Quantum Synchronizable Codes From Finite Geometries

Abstract

Quantum synchronizable error-correcting codes are special quantum error-correcting codes that are designed to correct both the effect of quantum noise on qubits and misalignment in block synchronization. It is known that in principle such a code can be constructed through a combination of a classical linear code and its subcode if the two are both cyclic and dual-containing. However, finding such classical codes that lead to promising quantum synchronizable error-correcting codes is not a trivial task. In fact, although there are two families of classical codes that are proved to produce quantum synchronizable codes with good minimum distances and highest possible tolerance against misalignment, their code lengths have been restricted to primes and Mersenne numbers.

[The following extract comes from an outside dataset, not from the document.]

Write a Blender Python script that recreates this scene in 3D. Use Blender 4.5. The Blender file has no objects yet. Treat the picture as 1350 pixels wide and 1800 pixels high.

In this paper, examining the incidence vectors of projective spaces over the finite fields of characteristic $2$, we give quantum synchronizable codes from cyclic codes whose lengths are not primes or Mersenne numbers. These projective geometric codes achieve good performance in quantum error correction and possess the best possible ability to recover synchronization, thereby enriching the variety of good quantum synchronizable codes. We also extend the current knowledge of cyclic codes in classical coding theory by explicitly giving generator polynomials of the finite geometric codes and completely characterizing the minimum weight nonzero codewords. In addition to the codes based on projective spaces, we carry out a similar analysis on the well-known cyclic codes from Euclidean spaces that are known to be majority logic decodable and determine their exact minimum distances.